Tips for spending less and enjoying it more


CORVALLIS - If there's one lesson to be learned from the USDA report, "Expenditures on Children by Families," it's this: Children don't come cheap.

The arrival of a child causes many families to remake a family budget. And, in addition to a new budget, it often means reducing some expenditures.

"Learning to budget and spend less takes work. It takes new skills and practice to find the best way to stretch the family budget," said Alice Mills Morrow, Oregon State University Extension family resource specialist.

Here are some ideas for ways to cut spending:

Don't buy it. Ask yourself if you really need the item, or if there's something else you want more. If you have a hard time not buying, stay out of stores. When you do go shopping, take only the money you need for your planned purchases.


  • Borrow-not money, but items you might otherwise buy. This approach is especially appropriate if it's something you don't need very often. And remember the library and other public services when it comes to borrowing.


  • Share. You can stretch your dollars by sharing with family, friends or neighbors. Sharing allows you to buy in bulk, which cuts the cost per item.


  • Substitute if a lower priced item would do the job just as well.


  • Use wisely. Make the items you buy last longer by taking good care of them.


  • Find the best buy. It may take longer, but shopping around, checking catalogs, newspaper ads, and the internet, and visiting two or three stores can save you money. So can shopping in second hand stores.

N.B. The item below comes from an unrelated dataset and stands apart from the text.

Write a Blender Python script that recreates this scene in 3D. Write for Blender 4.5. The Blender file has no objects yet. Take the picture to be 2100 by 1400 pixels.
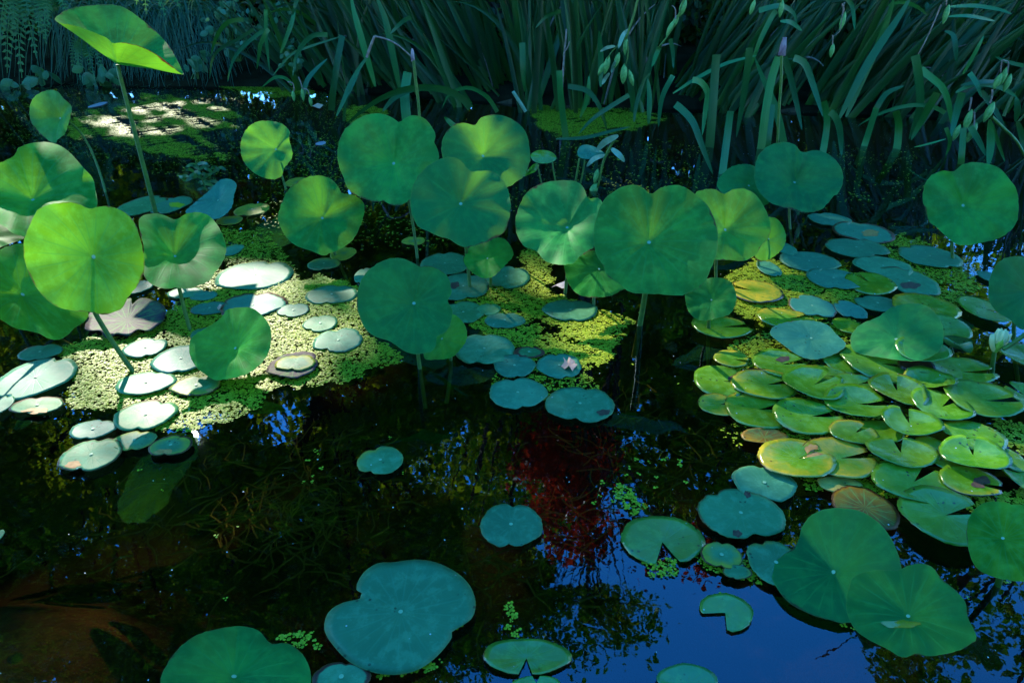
import bpy, math, random
import numpy as np
from mathutils import Vector, noise

# ------------------------------------------------------------------ camera, sky, sun, exposure
SC = bpy.context.scene
COL = SC.collection
H = 1.1                       # camera height above the water
PITCH = math.radians(29.0)    # looking down
FPX = 1400.0                  # focal length in photograph pixels (24 mm on a 36 mm sensor)
cam_d = bpy.data.cameras.new('camera')
cam_d.lens = 24.0
cam_d.sensor_width = 36.0
cam_d.clip_start = 0.02
cam_d.clip_end = 2000.0
cam = bpy.data.objects.new('camera', cam_d)
COL.objects.link(cam)
cam.location = (0, 0, H)
cam.rotation_euler = (math.pi / 2 - PITCH, 0, 0)
SC.camera = cam

SUN_EL = math.radians(33.0)
SUN_AZ = math.radians(-30.0)      # left of straight ahead, beyond the pond
S = Vector((math.sin(SUN_AZ) * math.cos(SUN_EL), math.cos(SUN_AZ) * math.cos(SUN_EL), math.sin(SUN_EL)))

world = bpy.data.worlds.new('World')
SC.world = world
world.use_nodes = True
wn = world.node_tree.nodes
wl = world.node_tree.links
wn.clear()
sky = wn.new('ShaderNodeTexSky')
sky.sky_type = 'NISHITA'
sky.sun_disc = False
sky.sun_elevation = SUN_EL
sky.sun_rotation = SUN_AZ
sky.air_density = 1.0
sky.dust_density = 0.0
sky.ozone_density = 5.0
bg = wn.new('ShaderNodeBackground')
bg.inputs[1].default_value = 0.15
wo = wn.new('ShaderNodeOutputWorld')
hs = wn.new('ShaderNodeHueSaturation')
hs.inputs['Saturation'].default_value = 1.27
wl.new(sky.outputs[0], hs.inputs['Color'])
wl.new(hs.outputs[0], bg.inputs[0])
wl.new(bg.outputs[0], wo.inputs[0])

sun_d = bpy.data.lights.new('sun', 'SUN')
sun_d.energy = 2.0
sun_d.angle = math.radians(0.53)
sun_d.color = (1.0, 0.93, 0.80)
sun = bpy.data.objects.new('sun', sun_d)
COL.objects.link(sun)
sun.rotation_euler = S.to_track_quat('Z', 'Y').to_euler()

SC.view_settings.view_transform = 'Standard'
SC.view_settings.look = 'None'
SC.view_settings.gamma = 1.0
SC.view_settings.exposure = 2.9
SC.view_settings.use_curve_mapping = False
SC.cycles.max_bounces = 8
SC.cycles.diffuse_bounces = 3
SC.cycles.glossy_bounces = 3
SC.cycles.transmission_bounces = 4
SC.cycles.transparent_max_bounces = 8
SC.cycles.caustics_reflective = False
SC.cycles.caustics_refractive = False
SC.cycles.use_denoising = True

# ------------------------------------------------------------------ helpers
FWD = Vector((0, math.cos(PITCH), -math.sin(PITCH)))
UPV = Vector((0, math.sin(PITCH), math.cos(PITCH)))
EYE = Vector((0, 0, H))


def ray(px, py):
    return FWD + Vector((1, 0, 0)) * ((px - 1050) / FPX) + UPV * ((700 - py) / FPX)


def ground(px, py, z=0.0):
    d = ray(px, py)
    return EYE + d * ((z - H) / d.z)


def aty(px, py, y):
    d = ray(px, py)
    return EYE + d * (y / d.y)


def project(p):
    q = p - EYE
    k = q.dot(FWD)
    return (1050 + FPX * q.x / k, 700 - FPX * q.dot(UPV) / k)


def shade_point(p):
    """where the sun ray through p meets the water"""
    return p - S * (p.z / S.z)


def catmull(pts, n, closed=True):
    m = len(pts)
    out = []
    segs = m if closed else m - 1
    lens = []
    for i in range(segs):
        a = pts[i]
        b = pts[(i + 1) % m]
        lens.append(max(1e-6, math.dist(a[:2], b[:2])))
    tot = sum(lens)
    cnt = n if closed else n - 1
    for k in range(n):
        s = tot * k / cnt
        i = 0
        while i < segs - 1 and s > lens[i]:
            s -= lens[i]
            i += 1
        t = min(1.0, s / lens[i])
        g = (lambda j: pts[j % m]) if closed else (lambda j: pts[max(0, min(m - 1, j))])
        p0, p1, p2, p3 = g(i - 1), g(i), g(i + 1), g(i + 2)
        out.append(tuple(
            0.5 * ((2 * b) + (-a + c) * t + (2 * a - 5 * b + 4 * c - d) * t * t + (-a + 3 * b - 3 * c + d) * t ** 3)
            for a, b, c, d in zip(p0, p1, p2, p3)))
    return out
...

  • Make it. The cost of materials should be cheaper than the finished product. But check prices and assess your skills and time before you decide to make something. Unfinished or unusable homemade projects don't save money.


  • Rent. When you need something for only a short time, it could be cheaper to rent it.


  • Trade or barter. You may have things you no longer want or need that may have value to others. Consider trading them for things you need or selling them. You may also have skills that you could trade with a neighbor or friend in return for something you need.